- _INSTRUCTIONS FOR THE TASK_: Every line of the listing must be reproduced as it stands. Leave the images behind.

- _DATASET EXCERPT_:
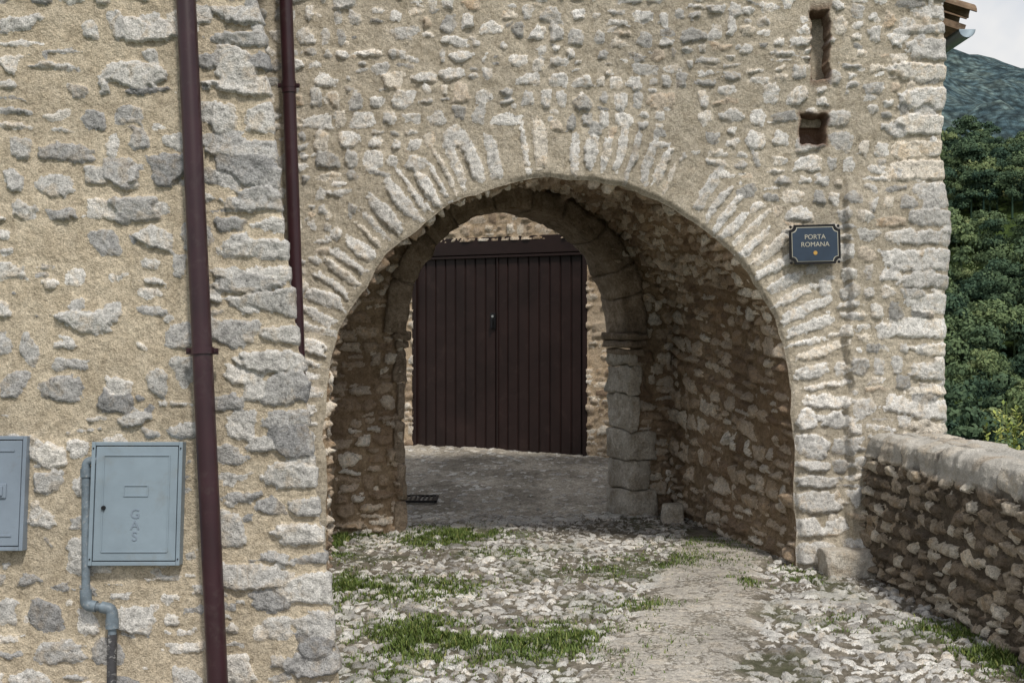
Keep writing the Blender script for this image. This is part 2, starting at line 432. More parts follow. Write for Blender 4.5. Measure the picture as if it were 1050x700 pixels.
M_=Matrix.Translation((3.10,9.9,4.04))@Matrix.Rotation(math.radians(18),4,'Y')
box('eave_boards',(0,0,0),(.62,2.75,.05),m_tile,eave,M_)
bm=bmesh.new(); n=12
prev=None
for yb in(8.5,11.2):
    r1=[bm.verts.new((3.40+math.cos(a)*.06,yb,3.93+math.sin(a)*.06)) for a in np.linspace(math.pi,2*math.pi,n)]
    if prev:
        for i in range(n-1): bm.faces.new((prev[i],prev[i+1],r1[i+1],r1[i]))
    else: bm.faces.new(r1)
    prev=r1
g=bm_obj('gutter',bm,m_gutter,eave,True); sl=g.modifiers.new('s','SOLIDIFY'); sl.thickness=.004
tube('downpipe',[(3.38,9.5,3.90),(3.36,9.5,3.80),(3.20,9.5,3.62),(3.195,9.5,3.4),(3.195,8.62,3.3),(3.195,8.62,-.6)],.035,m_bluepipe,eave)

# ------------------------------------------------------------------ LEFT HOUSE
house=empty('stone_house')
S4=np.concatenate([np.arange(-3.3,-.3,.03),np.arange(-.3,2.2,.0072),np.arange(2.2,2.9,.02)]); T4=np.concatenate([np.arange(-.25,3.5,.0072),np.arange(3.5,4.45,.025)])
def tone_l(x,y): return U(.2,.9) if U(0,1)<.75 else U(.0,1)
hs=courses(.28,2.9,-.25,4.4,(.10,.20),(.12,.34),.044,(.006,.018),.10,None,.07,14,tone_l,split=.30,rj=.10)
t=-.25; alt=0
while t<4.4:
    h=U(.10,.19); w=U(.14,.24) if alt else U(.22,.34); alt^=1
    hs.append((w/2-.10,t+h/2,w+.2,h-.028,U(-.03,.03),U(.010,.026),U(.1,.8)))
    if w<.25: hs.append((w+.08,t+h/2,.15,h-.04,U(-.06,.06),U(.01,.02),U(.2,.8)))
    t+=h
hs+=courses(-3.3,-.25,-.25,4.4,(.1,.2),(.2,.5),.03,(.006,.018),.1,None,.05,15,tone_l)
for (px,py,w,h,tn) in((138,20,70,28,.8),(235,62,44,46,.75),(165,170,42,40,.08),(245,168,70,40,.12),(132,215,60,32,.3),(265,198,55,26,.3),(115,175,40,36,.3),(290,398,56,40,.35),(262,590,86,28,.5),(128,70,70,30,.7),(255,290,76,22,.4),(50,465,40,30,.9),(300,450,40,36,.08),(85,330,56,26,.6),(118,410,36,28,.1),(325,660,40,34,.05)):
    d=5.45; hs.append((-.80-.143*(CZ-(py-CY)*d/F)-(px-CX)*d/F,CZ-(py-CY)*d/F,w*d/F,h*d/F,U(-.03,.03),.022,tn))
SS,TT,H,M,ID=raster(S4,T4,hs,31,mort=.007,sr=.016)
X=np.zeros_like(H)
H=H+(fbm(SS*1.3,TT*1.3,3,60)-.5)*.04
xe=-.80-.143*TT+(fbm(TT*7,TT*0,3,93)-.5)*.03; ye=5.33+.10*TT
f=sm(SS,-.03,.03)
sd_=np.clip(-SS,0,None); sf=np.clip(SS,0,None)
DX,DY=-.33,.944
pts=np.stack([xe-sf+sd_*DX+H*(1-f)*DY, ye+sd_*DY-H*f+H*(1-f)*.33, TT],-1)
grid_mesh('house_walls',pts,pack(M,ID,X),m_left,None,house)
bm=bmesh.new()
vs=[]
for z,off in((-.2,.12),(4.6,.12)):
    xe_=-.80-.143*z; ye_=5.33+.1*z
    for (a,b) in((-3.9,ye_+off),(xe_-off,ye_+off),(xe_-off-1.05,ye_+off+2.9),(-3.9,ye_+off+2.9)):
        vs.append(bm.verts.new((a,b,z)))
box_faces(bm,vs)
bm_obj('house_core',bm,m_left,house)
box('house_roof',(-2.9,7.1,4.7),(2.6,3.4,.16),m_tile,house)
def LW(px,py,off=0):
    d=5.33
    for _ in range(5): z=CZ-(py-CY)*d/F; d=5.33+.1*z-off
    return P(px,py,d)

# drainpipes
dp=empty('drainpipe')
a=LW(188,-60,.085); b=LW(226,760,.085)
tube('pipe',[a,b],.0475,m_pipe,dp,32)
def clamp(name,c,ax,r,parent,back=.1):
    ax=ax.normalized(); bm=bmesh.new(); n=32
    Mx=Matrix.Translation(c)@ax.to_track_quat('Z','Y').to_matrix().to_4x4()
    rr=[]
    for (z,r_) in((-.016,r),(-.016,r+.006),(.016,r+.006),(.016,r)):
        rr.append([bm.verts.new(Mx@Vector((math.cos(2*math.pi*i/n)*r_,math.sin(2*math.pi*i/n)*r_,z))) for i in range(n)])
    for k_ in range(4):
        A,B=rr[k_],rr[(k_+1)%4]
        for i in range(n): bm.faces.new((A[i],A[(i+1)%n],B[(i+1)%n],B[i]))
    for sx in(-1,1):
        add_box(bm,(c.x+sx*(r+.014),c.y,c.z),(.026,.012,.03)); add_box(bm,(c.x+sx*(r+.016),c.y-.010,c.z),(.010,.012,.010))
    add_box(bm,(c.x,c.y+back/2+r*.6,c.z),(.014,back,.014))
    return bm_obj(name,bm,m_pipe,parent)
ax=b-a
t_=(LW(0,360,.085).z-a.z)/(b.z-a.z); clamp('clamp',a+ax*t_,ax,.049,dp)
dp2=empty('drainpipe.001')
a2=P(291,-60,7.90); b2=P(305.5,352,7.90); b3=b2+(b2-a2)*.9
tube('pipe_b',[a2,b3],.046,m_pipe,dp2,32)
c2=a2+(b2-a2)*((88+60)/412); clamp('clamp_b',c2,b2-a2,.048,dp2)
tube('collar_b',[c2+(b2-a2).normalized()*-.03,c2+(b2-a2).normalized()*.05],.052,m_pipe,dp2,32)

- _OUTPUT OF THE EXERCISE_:
Keep writing the Blender script for this image. This is part 2, starting at line 432. More parts follow. Write for Blender 4.5. Measure the picture as if it were 1050x700 pixels.
M_=Matrix.Translation((3.10,9.9,4.04))@Matrix.Rotation(math.radians(18),4,'Y')
box('eave_boards',(0,0,0),(.62,2.75,.05),m_tile,eave,M_)
bm=bmesh.new(); n=12
prev=None
for yb in(8.5,11.2):
    r1=[bm.verts.new((3.40+math.cos(a)*.06,yb,3.93+math.sin(a)*.06)) for a in np.linspace(math.pi,2*math.pi,n)]
    if prev:
        for i in range(n-1): bm.faces.new((prev[i],prev[i+1],r1[i+1],r1[i]))
    else: bm.faces.new(r1)
    prev=r1
g=bm_obj('gutter',bm,m_gutter,eave,True); sl=g.modifiers.new('s','SOLIDIFY'); sl.thickness=.004
tube('downpipe',[(3.38,9.5,3.90),(3.36,9.5,3.80),(3.20,9.5,3.62),(3.195,9.5,3.4),(3.195,8.62,3.3),(3.195,8.62,-.6)],.035,m_bluepipe,eave)

# ------------------------------------------------------------------ LEFT HOUSE
house=empty('stone_house')
S4=np.concatenate([np.arange(-3.3,-.3,.03),np.arange(-.3,2.2,.0072),np.arange(2.2,2.9,.02)]); T4=np.concatenate([np.arange(-.25,3.5,.0072),np.arange(3.5,4.45,.025)])
def tone_l(x,y): return U(.2,.9) if U(0,1)<.75 else U(.0,1)
hs=courses(.28,2.9,-.25,4.4,(.10,.20),(.12,.34),.044,(.006,.018),.10,None,.07,14,tone_l,split=.30,rj=.10)
t=-.25; alt=0
while t<4.4:
    h=U(.10,.19); w=U(.14,.24) if alt else U(.22,.34); alt^=1
    hs.append((w/2-.10,t+h/2,w+.2,h-.028,U(-.03,.03),U(.010,.026),U(.1,.8)))
    if w<.25: hs.append((w+.08,t+h/2,.15,h-.04,U(-.06,.06),U(.01,.02),U(.2,.8)))
    t+=h
hs+=courses(-3.3,-.25,-.25,4.4,(.1,.2),(.2,.5),.03,(.006,.018),.1,None,.05,15,tone_l)
for (px,py,w,h,tn) in((138,20,70,28,.8),(235,62,44,46,.75),(165,170,42,40,.08),(245,168,70,40,.12),(132,215,60,32,.3),(265,198,55,26,.3),(115,175,40,36,.3),(290,398,56,40,.35),(262,590,86,28,.5),(128,70,70,30,.7),(255,290,76,22,.4),(50,465,40,30,.9),(300,450,40,36,.08),(85,330,56,26,.6),(118,410,36,28,.1),(325,660,40,34,.05)):
    d=5.45; hs.append((-.80-.143*(CZ-(py-CY)*d/F)-(px-CX)*d/F,CZ-(py-CY)*d/F,w*d/F,h*d/F,U(-.03,.03),.022,tn))
SS,TT,H,M,ID=raster(S4,T4,hs,31,mort=.007,sr=.016)
X=np.zeros_like(H)
H=H+(fbm(SS*1.3,TT*1.3,3,60)-.5)*.04
xe=-.80-.143*TT+(fbm(TT*7,TT*0,3,93)-.5)*.03; ye=5.33+.10*TT
f=sm(SS,-.03,.03)
sd_=np.clip(-SS,0,None); sf=np.clip(SS,0,None)
DX,DY=-.33,.944
pts=np.stack([xe-sf+sd_*DX+H*(1-f)*DY, ye+sd_*DY-H*f+H*(1-f)*.33, TT],-1)
grid_mesh('house_walls',pts,pack(M,ID,X),m_left,None,house)
bm=bmesh.new()
vs=[]
for z,off in((-.2,.12),(4.6,.12)):
    xe_=-.80-.143*z; ye_=5.33+.1*z
    for (a,b) in((-3.9,ye_+off),(xe_-off,ye_+off),(xe_-off-1.05,ye_+off+2.9),(-3.9,ye_+off+2.9)):
        vs.append(bm.verts.new((a,b,z)))
box_faces(bm,vs)
bm_obj('house_core',bm,m_left,house)
box('house_roof',(-2.9,7.1,4.7),(2.6,3.4,.16),m_tile,house)
def LW(px,py,off=0):
    d=5.33
    for _ in range(5): z=CZ-(py-CY)*d/F; d=5.33+.1*z-off
    return P(px,py,d)

# drainpipes
dp=empty('drainpipe')
a=LW(188,-60,.085); b=LW(226,760,.085)
tube('pipe',[a,b],.0475,m_pipe,dp,32)
def clamp(name,c,ax,r,parent,back=.1):
    ax=ax.normalized(); bm=bmesh.new(); n=32
    Mx=Matrix.Translation(c)@ax.to_track_quat('Z','Y').to_matrix().to_4x4()
    rr=[]
    for (z,r_) in((-.016,r),(-.016,r+.006),(.016,r+.006),(.016,r)):
        rr.append([bm.verts.new(Mx@Vector((math.cos(2*math.pi*i/n)*r_,math.sin(2*math.pi*i/n)*r_,z))) for i in range(n)])
    for k_ in range(4):
        A,B=rr[k_],rr[(k_+1)%4]
        for i in range(n): bm.faces.new((A[i],A[(i+1)%n],B[(i+1)%n],B[i]))
    for sx in(-1,1):
        add_box(bm,(c.x+sx*(r+.014),c.y,c.z),(.026,.012,.03)); add_box(bm,(c.x+sx*(r+.016),c.y-.010,c.z),(.010,.012,.010))
    add_box(bm,(c.x,c.y+back/2+r*.6,c.z),(.014,back,.014))
    return bm_obj(name,bm,m_pipe,parent)
ax=b-a
t_=(LW(0,360,.085).z-a.z)/(b.z-a.z); clamp('clamp',a+ax*t_,ax,.049,dp)
dp2=empty('drainpipe.001')
a2=P(291,-60,7.90); b2=P(305.5,352,7.90); b3=b2+(b2-a2)*.9
tube('pipe_b',[a2,b3],.046,m_pipe,dp2,32)
c2=a2+(b2-a2)*((88+60)/412); clamp('clamp_b',c2,b2-a2,.048,dp2)
tube('collar_b',[c2+(b2-a2).normalized()*-.03,c2+(b2-a2).normalized()*.05],.052,m_pipe,dp2,32)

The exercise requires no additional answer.